Richard Brothers and the Millennium
Are you, William Pitt, to whom I wrote in May and June 1792, informing you of the consequences of this war to your country when war was not intended, so insensible to your own preservation and the benefit of your Brother, as to continue any longer a war that will involve both him and you in certain death?
Richard Brothers, A Revealed Knowledge of the Prophecies and Times - Book the Second, 1794
The Canadian-born Richard Brothers was an eighteenth-century prophet. Or as he put it himself 'God's almighty nephew'. He once signed a letter to a supporter,
the man that will be revealed to the Hebrews as their Prince, to all Nations as their Governor, according to the covenant to King David, immediately under God.
Brothers seems to have genuinely believed that he was destined to repopulate Jerusalem with the Jewish race, many of whom he discovered were living in England without realising their heritage. It may have helped his beliefs that he was born on Christmas Day, but in fact his early career seems to have been spent comparatively sanely in the Royal Navy. It was only when he settled in London in 1787 that his visions began, and, during a spell in a poorhouse, he began writing down the revelations he had received. The resulting books swiftly became best-sellers.
Brothers became especially prominent during the 1790s. A supporter of the French Revolution and fervent opponent of the war with France, he gradually attracted a sizeable and loyal following. The hardship caused by the war, and a series of poor harvests and tax increases, made his predictions of the imminent Apocalypse all the more convincing.
Although he often wrote to the leading politicians of the time, warning them of the folly of pursuing a European war, it was only in 1795 – or by Brothers' calculations the 5914th year since Creation – that he found a voice in Parliament, in the form of the M.P. Nathaniel Halhead. The two men are cited in the caption Gillray's print.
After predicting that London would topple on King George III's official birthday, 4 June 1795 – the same day that Gillray's print was published – and that he himself would succeed to the throne, Brothers was arrested, charged with treason and confined to a lunatic asylum where he spent the next eleven years.
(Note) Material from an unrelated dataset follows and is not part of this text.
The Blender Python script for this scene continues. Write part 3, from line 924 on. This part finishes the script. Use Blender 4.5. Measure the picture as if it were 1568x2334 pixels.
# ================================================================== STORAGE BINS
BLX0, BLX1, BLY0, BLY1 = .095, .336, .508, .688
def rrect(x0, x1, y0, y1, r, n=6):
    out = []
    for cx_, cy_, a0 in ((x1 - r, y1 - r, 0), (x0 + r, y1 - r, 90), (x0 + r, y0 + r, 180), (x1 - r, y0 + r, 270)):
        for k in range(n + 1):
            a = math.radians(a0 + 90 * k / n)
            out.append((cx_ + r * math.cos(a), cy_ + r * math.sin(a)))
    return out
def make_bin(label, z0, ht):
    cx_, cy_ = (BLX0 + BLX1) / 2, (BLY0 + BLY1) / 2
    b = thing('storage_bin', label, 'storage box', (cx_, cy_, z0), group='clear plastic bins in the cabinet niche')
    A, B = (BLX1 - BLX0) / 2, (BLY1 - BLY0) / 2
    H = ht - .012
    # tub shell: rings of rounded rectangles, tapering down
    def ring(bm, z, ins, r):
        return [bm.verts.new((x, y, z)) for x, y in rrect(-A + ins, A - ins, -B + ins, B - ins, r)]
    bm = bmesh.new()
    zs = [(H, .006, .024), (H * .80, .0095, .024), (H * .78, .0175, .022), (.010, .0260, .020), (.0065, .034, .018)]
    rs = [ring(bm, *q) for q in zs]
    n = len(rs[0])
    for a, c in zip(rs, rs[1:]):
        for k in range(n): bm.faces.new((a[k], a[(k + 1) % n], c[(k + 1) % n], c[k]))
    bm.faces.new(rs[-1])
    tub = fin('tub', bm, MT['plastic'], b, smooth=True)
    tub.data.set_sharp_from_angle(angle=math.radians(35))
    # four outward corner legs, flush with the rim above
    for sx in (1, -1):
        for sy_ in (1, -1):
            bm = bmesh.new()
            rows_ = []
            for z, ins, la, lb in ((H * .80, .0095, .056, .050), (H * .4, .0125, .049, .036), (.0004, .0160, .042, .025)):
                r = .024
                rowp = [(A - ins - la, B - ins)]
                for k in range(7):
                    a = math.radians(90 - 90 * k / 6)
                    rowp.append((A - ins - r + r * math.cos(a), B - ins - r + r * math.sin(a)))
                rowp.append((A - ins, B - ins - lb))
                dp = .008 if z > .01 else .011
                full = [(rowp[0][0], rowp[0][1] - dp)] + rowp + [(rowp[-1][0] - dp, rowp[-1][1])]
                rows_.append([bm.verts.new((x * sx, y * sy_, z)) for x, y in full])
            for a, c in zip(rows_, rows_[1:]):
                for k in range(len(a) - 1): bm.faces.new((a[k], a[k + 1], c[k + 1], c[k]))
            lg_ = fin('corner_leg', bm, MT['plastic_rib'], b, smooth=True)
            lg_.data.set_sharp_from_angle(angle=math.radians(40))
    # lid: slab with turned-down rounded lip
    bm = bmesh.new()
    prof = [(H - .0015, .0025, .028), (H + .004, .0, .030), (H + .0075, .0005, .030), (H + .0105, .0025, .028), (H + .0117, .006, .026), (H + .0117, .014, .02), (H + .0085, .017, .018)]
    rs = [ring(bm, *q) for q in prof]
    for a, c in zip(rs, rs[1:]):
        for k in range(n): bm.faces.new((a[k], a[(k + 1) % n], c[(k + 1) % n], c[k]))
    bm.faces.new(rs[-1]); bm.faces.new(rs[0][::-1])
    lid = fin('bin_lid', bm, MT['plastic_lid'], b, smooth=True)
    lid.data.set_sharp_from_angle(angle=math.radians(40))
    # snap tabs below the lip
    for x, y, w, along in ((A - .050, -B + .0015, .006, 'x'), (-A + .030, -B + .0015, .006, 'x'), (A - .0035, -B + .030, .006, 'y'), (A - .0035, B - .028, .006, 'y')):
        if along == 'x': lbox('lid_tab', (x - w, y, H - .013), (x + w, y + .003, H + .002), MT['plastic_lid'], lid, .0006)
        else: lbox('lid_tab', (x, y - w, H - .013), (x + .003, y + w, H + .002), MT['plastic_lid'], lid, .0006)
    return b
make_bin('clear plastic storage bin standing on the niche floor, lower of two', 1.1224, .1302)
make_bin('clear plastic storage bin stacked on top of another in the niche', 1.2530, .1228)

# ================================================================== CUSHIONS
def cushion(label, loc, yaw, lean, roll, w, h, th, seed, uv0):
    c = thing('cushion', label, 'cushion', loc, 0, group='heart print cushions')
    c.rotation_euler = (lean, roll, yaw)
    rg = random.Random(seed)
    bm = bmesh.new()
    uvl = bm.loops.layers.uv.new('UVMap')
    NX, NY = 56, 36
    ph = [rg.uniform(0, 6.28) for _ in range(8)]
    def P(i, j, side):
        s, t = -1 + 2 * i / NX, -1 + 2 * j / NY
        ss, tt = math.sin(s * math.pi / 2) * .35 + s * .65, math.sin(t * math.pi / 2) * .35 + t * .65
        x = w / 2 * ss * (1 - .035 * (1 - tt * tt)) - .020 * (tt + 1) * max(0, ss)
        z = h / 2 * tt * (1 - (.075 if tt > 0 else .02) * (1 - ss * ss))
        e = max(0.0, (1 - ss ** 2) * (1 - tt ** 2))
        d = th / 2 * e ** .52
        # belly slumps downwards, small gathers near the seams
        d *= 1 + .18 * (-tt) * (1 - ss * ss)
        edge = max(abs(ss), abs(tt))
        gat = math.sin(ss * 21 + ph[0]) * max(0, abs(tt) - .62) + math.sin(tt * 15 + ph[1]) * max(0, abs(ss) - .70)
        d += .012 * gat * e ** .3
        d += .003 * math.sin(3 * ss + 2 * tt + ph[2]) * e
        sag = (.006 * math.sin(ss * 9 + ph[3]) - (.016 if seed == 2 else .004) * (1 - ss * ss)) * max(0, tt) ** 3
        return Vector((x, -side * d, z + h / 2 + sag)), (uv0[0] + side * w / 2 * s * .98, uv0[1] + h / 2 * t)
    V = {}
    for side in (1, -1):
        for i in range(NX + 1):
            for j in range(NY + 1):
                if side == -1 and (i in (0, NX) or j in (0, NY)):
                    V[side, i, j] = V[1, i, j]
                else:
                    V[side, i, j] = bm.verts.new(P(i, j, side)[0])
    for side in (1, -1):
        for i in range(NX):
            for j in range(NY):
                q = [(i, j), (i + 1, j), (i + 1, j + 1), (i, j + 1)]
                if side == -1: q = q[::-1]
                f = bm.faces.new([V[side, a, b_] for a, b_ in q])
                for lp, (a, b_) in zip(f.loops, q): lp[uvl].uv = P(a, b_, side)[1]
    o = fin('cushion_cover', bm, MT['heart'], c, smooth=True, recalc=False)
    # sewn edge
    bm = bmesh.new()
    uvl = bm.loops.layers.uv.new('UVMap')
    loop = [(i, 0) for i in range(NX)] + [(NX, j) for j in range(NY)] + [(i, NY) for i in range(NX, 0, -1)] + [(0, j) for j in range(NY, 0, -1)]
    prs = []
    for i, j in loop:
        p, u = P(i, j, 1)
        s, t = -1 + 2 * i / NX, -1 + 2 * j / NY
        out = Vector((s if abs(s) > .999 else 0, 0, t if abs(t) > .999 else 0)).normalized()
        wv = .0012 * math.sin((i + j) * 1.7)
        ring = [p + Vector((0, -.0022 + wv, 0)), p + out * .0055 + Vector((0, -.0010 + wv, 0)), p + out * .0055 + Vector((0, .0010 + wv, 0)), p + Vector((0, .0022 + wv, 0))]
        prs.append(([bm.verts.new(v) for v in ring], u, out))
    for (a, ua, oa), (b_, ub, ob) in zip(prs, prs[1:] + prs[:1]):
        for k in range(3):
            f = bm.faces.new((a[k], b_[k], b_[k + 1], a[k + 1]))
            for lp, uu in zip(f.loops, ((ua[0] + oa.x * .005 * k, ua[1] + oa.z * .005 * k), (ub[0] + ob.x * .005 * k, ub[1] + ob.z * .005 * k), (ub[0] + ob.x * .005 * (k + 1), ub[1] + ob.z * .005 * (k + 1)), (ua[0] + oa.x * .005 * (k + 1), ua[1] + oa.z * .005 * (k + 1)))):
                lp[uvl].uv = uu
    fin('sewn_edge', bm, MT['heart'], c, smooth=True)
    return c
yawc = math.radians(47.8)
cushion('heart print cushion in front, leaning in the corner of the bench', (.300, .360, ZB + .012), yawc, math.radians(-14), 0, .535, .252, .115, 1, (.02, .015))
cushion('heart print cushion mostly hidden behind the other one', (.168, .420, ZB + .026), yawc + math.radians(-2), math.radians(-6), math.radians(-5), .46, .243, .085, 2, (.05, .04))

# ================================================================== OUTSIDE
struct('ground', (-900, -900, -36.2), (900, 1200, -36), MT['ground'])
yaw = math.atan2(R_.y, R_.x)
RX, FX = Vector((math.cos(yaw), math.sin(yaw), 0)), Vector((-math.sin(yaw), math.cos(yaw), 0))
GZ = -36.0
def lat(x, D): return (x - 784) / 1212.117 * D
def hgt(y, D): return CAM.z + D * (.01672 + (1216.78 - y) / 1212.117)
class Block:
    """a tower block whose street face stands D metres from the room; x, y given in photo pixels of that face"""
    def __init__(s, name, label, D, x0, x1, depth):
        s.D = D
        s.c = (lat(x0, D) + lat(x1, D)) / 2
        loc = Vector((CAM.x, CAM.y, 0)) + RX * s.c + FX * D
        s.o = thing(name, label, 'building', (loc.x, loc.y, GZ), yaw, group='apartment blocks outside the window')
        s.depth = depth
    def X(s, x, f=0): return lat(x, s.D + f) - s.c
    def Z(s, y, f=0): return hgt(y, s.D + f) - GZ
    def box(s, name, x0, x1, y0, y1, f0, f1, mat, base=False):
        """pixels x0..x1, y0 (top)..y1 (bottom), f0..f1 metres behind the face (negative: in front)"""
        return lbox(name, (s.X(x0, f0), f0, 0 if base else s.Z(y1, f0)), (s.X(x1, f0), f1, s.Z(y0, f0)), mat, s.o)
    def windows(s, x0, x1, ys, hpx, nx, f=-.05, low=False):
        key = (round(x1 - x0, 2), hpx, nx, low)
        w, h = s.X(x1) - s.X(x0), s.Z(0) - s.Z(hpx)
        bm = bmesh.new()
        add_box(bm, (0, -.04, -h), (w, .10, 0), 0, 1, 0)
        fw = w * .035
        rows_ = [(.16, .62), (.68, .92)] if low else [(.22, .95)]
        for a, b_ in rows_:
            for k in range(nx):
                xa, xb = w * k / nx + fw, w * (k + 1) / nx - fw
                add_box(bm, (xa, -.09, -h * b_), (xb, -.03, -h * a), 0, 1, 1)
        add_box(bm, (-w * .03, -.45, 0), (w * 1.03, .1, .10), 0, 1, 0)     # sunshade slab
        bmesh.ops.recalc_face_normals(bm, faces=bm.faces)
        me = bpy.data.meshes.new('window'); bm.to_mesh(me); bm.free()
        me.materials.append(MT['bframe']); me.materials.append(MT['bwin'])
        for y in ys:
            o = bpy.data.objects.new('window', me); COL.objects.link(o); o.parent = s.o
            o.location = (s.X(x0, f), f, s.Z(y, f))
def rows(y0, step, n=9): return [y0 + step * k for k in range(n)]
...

It is his fiery, apocalyptic rhetoric that lies behind Gillray's imagery, and it is perhaps the prophet himself who is represented cowering behind the knee of Fox – detail left.
Another cartoon by Gillray, The Prophet of the Hebrews..., above [P.336-1948], is devoted entirely to this bizarre figure. Brothers, fiery horns sprouting from his head like some latter-day Moses, leads a crowd of paupers towards the Gate of Jerusalem. Squeezed into a sack on his back, marked 'Bundle of the Elect', are several anti-war politicians. Like Pitt in Presages of the Millennium..., Brothers brandishes a fiery sword and tramples his opponents underfoot. In the corner of the print, St Paul's cathedral topples into a burning City of London.